Dear old Dad
I followed a link from Twitter the other day to an evocative blog by a young woman who had recently lost her Mother to Alzheimers.You can tell from the way she writes that it has been an immensely painful process for her, and the admiration I feel for her, being able to blog about something so IMMENSELY horrible that it feels as though your soul has been nigh-on ripped in two, is almost unquantifiable.
As I suppose is natural, I began thinking back to my own actions when my Father was dying and after he died. It’s not something that I’ve tended to dwell on. In some respects, knowing the end was coming allowed me to do a bit of grieving before the moment came, and the rest has passed in a whirlwind of chaos, time and stoicism. Looking back to then hurts. I want my memories of my Father to be good – to be memories of the vivid, strong, effervescent man he was, not the husk of a man in the hospice bed, waiting for his daughter to say goodbye before he took his last breath. It’s hard to remember the man who turned to you the week before he died and said, ‘I’m tired of fighting now, darling. It’s time for me to give up’ and looking at me almost as if he’s asking my permission, and begging for me to understand. It’s hard remembering that, and harder still to remember myself running from pillar to post, trying to create some last happy moments and failing. It’s easier to say it gets better with time, than to know how important it is to look back at a devastating moment and forgive myself for being less than perfect, to forgive myself for being human and to forgive myself for being me.
Because the truth is, that no matter what happens, how it happens or who it’s with: it’s not pretty. It’s painful, it’s ugly and time seems to pass both too fast and too slow all at the same time. I made mistakes that seemed to take on epic proportions and everything seemed to have added weight or significance because time was short. I remember all too much how imperfect I’ve been as a daughter, all the times I said ‘I hate you’ in anger instead of ‘I love you’. It doesn’t matter how many times I said I love you since those teenage days, they hang back and haunt me and added to some kind of pressure in my head that wanted to make the last weeks and months perfect. I feel guilty because I wanted the whole thing to be over, because it’s so long and drawn out and the suffering is immense. I feel selfish because I wonder how much of that wanting it to be over is wanting him to be free of the pain, and how much is me wanting the horror of the hours, days and weeks to be over. I feel guilty because I desperately didn’t want him to die, because I was afraid that the pain of losing him would be too much to bear. I felt guilty because despite having so long to say goodbye, I never told him all the reasons I loved him, and never even realised them all until he was gone.

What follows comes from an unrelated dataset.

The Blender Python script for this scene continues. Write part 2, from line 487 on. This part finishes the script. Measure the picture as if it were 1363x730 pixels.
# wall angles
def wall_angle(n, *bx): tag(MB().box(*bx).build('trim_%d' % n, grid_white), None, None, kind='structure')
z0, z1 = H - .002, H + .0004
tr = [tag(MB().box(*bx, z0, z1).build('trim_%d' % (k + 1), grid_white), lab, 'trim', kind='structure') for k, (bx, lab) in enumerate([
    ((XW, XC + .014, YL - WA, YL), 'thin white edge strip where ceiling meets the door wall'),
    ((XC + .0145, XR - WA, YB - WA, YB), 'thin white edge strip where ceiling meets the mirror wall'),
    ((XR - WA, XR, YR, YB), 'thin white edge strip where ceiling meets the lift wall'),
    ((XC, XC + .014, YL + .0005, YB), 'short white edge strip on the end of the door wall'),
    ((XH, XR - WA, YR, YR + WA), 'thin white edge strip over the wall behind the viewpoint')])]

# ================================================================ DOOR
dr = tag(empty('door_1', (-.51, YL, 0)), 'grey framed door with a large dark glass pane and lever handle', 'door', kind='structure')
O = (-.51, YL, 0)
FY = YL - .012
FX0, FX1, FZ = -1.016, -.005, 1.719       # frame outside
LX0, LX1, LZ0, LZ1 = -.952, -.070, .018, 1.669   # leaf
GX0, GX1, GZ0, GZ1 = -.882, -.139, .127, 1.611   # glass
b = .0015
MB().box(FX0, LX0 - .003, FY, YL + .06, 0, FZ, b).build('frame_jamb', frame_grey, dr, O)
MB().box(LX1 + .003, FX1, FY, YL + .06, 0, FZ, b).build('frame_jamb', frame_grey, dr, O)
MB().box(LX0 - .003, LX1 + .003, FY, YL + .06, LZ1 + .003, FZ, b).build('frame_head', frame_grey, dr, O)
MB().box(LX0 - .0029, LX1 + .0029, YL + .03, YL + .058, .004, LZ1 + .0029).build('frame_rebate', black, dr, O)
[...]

And then it happened. And I felt numb. It just didn’t process that one minute he could be in there (just, but just was enough) and the next minute, not. And people wanted to go and be with him after he’d gone and it freaked me out and I couldn’t bear it.
And they expected me to get up and do things and be practical and worry about fucking death certificates while there was a yearning hole inside me that threatened to engulf my entire being. I still don’t know if I can forgive myself for smiling and being practical and doing what needed to be done, when I wanted to be standing on the side of a wild hillside, screaming at the top of my lungs just how bloody unfair this was, and HOW WAS I GOING TO COPE WITHOUT HIM?I still don’t know if I can forgive myself for soothing others when they rang up the house and burst into tears whilst offering their condolences instead of shouting ‘how the hell do you think I feel?’
I wanted to punch every last living soul who quoted me platitutes and told me it would get better, and brain the woman who told me at his funeral that she couldn’t bear to look at me because it reminded me too much of him. I was angry at everyone who didn’t know how to respond and ignored me instead, I was furious with the people who thought that because I was okay on the surface, I wasn’t bleeding underneath. Perhaps I need to forgive them for not knowing how to be, when they haven’t experienced devastation and loss like that, and perhaps I don’t really want to because it reminds me of just how raw it still is three years on, and how vulnerable and lonely everything still is without him.
Time doesn’t really make it okay, no matter what anyone says. All time does is teach me how to function without him. It doesn’t make the sharp stab of loss any less when I hear the busker singing A Modern Major General in Oxford Street, or I hear the London Irish fans raising a chrous of Fields of Athen Rye in support of the team. It doesn’t stop the lump in my throat when I hear someone say ‘stupid boy’ in the tones of Captain Mainwaring from Dad’s Army or a cheerful ‘my dear boy’. It doesn’t make it any less devastating to see the Father of a friend lead her up the aisle on her wedding day. Everything is slightly bittersweet, because it’s always slightly coloured with the memory of a man who is no longer here.
I can forgive myself for feeling that, because to forget too quickly would be worse, and if time someday eases how it feels to be without him, then perhaps I can learn to forgive myself for that too.